El libro se abre con una dedicatoria: “Con amor, en tu nombre, Cristina Coste a todas las mujeres”. Y ya, de entrada, el lector puede comprobar que este libro que tiene entre las manos posee el peso y la grandeza de lo colectivo.
Esta “perra huérfana” que ladra, contiene en su ladrido el ladrido de todas. Las que fueron, las que están, las que vendrán.
Cristina Coste fue una remarcable jueza de la zona de Cosquín, y así la recordó el poeta carlospacense Aldo Parfeniuk en el obituario: «La Cristi, vecina de Cosquín y del barrio, alimentando cuanto proyecto o iniciativa que tuviese que ver con cuestiones artísticas y culturales, derechos humanos, ambientales o populares aparecieran en su sensibilísimo radar; la «Cristina del Flaco», como alegremente se dejaba llamar, sin falsas poses feministas, por la legión de amigos que abusábamos de su increíble generosidad humana”.
Desde la portada a los dos textos de contratapa, pasando por la dedicatoria y cada uno de los poemas, este libro viene a dar cuentas como lo refiere Ninfa Robles en la espalda del libro, del “dolor en el largo silencio de miedo que paralizó a nuestras ancestras, del desvalimiento en soledad de tantos cuerpos maltratados por la furia femicida y de la violencia instituida por las religiones: la culpa por el pecado del placer…”
Mientras escribo este texto en la reseña, noto que la palabra “ancestras” sale resaltada como mal escrita en el procesador de texto de mi computadora. Hago mis consultas. Curiosamente, en el diccionario de la Real Academia Española, la voz ancestro funciona como “epiceno masculino”. El epiceno, con un sólo género gramatical, designa seres de uno y otro sexo. En este caso, “ancestros” es un epiceno masculino que se utiliza tanto para lo femenino como para lo masculino. En síntesis, no existe (no existiría) la palabra “ancestras”, de ahí el subrayado, y, más profundamente, he aquí la invisibilización, el apartamiento, que ya desde el lenguaje, se puede inferir y constituye deconstructivamente los silencios de una estructura patriarcal honda.
Como vemos, ya desde las primeras páginas, la perra ladra fuerte y tiene razón en hacerlo.
Tina Elorriaga, que posee en su voz una cadencia sumamente dulce y profunda, lanza el primer poema con un título fuerte: “Violencia 1” y, seguidamente, toma esa palabra y la desmembra en la página, la desajusta y encontramos –casi como en un caligrama de Apollinaire”- una v corta arriba, la i en un renglón más abajo, la n debajo de todo y la a final de violencia en un costado equidistante. La palabra violencia está estallada, y diseminada. No hay un orden. Hay caos y este caos tiene directamente que ver con el padecimiento de las mujeres. Esa violencia que surge sin sentido por todos lados, en todos lados, en los circuitos más íntimos y en las estructuras más universalizadas. Lo dice ella misma: “Desgajo el infierno que mana de tus letras/ lentamente/ te astillo// Asisto a tu entierro”.

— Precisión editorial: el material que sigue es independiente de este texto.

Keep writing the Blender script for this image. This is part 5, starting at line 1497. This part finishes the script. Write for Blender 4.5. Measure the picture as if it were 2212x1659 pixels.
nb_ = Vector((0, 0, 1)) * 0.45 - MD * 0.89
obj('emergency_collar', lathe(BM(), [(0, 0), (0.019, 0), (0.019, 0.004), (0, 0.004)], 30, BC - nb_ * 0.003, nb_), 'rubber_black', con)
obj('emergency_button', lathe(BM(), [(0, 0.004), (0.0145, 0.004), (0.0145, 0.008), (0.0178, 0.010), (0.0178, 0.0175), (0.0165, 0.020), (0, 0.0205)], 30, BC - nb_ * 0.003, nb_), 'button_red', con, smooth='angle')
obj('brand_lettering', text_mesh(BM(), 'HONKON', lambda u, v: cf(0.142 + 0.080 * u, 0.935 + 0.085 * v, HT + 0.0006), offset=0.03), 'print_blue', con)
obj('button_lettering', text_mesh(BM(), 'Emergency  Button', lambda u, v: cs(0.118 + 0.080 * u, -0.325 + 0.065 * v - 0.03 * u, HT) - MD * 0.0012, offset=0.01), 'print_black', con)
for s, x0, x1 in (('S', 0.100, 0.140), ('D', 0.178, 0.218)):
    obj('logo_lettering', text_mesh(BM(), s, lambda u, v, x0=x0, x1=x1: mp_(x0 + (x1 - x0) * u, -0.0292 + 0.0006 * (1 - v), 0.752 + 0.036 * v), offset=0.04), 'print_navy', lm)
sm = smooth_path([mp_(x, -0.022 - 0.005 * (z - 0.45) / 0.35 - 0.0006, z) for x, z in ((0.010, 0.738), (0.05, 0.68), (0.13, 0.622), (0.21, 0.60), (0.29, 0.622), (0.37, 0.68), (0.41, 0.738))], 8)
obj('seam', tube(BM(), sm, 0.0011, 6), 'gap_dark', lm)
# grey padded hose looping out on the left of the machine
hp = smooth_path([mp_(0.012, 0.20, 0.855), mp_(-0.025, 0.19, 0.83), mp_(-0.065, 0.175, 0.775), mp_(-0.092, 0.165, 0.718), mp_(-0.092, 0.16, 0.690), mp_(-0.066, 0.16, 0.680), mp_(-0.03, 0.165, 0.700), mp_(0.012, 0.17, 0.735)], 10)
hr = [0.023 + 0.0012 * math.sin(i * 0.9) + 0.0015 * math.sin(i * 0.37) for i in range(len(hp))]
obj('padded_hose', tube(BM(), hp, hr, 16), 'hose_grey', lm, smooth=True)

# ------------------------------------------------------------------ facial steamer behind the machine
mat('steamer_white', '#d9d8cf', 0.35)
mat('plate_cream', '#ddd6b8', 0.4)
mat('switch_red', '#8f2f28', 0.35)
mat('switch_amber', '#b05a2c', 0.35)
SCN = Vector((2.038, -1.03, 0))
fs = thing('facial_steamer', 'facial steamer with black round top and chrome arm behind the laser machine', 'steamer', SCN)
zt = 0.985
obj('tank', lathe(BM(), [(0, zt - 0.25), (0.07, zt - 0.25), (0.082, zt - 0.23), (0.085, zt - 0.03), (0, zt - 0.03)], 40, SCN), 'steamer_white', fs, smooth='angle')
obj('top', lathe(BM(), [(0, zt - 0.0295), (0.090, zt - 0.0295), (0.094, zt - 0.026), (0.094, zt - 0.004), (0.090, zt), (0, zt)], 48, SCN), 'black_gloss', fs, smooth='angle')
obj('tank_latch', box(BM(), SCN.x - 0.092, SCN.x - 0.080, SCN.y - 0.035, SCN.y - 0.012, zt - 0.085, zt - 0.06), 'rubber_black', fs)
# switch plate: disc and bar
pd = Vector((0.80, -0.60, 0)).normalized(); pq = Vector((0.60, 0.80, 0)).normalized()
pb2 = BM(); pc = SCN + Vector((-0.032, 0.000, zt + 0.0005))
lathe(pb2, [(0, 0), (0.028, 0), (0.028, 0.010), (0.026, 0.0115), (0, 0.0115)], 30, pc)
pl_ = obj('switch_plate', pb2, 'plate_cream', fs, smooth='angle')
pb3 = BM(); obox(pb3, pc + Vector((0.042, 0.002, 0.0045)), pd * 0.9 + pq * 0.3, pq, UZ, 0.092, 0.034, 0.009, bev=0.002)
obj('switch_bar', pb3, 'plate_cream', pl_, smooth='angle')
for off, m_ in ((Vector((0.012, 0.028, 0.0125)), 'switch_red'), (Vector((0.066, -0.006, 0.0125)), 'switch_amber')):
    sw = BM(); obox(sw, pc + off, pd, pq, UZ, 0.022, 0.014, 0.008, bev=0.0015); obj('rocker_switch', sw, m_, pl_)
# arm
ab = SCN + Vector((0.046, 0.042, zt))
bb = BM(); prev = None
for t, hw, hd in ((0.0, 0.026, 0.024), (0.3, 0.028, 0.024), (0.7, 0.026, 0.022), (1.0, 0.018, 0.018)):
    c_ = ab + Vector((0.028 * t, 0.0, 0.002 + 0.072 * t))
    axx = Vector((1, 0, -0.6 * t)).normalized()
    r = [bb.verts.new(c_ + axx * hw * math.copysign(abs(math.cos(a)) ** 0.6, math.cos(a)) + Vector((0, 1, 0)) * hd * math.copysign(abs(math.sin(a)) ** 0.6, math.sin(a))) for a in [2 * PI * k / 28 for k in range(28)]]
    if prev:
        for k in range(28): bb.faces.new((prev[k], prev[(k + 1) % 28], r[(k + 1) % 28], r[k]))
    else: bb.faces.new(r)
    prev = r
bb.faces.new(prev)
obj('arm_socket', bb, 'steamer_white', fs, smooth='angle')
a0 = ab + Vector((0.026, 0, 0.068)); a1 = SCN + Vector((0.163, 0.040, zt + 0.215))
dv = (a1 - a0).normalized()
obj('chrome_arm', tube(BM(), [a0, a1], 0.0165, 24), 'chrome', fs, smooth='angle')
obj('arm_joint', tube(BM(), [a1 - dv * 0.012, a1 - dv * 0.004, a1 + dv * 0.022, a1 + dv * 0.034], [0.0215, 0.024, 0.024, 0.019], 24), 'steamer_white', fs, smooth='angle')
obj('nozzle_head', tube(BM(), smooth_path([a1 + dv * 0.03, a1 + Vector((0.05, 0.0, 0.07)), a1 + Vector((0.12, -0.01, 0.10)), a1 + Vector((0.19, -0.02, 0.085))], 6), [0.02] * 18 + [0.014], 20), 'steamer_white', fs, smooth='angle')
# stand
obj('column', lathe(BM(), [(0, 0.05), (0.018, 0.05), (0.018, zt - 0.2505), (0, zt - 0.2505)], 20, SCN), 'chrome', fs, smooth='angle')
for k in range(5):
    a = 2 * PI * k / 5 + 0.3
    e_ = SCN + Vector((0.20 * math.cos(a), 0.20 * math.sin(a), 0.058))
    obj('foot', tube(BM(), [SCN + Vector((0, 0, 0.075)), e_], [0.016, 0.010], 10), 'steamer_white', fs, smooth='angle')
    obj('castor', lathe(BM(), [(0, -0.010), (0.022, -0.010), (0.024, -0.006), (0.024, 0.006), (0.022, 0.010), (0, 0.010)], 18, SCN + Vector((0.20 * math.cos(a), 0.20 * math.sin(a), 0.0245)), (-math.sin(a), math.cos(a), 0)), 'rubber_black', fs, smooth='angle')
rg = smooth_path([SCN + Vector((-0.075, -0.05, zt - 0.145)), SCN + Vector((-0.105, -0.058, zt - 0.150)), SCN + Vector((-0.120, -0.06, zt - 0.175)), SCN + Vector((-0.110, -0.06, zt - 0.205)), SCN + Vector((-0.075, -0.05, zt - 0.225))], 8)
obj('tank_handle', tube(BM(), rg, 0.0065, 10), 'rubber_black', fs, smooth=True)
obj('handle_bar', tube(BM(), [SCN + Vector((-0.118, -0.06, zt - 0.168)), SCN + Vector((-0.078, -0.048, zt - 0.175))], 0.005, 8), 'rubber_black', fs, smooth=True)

Ernestina Elorriaga carga sobre sus hombros “lo que no se dice”, el pesado silencio de tantas mujeres a lo largo del tiempo y desde la poesía, parada en ese lugar revelador y revelante (revelador con las dos v/b, la de la rebeldía y la de la revelación) comienza a bajar la mordaza. Entonces, la perra huérfana ladra y llena al mundo de belleza y desafío:
“Escribo para cada una de ellas
en cada una de esas otras que somos
en cada una que nos falta
me lloro
Las mujeres haremos arder el mundo”.
Es un libro atravesado por la violencia, como también el cuerpo social es atravesado por la violencia. Un libro sobre la rabia, como lo atestigua en contratapa María Teresa Andruetto.
El acierto de Tina Elorriaga es ofrecer su voz al silenciamiento y dejar que allí estallen las palabras, con su rabia, con su erotismo apagado por el ensimismamiento, con el peso obeso de la historia.
Todo está dicho desde una voz firme y segura. Y lo que dice suscita terremotos en el lenguaje. El ladrido de la perra huérfana (que también podría ser una metáfora de la poesía) ya no se dirige a la luna ni a los charcos. Atrás quedó la romantización del ladrido lunar. El ladrido está dirigido a dios, estructura mayor, modelo de todo aquello que quiere revertirse. Y ese ladrido sigue en pie y nos sacude los huesos del alma: “Como perra huérfana/ La niña sigue ladrándole a Dios”.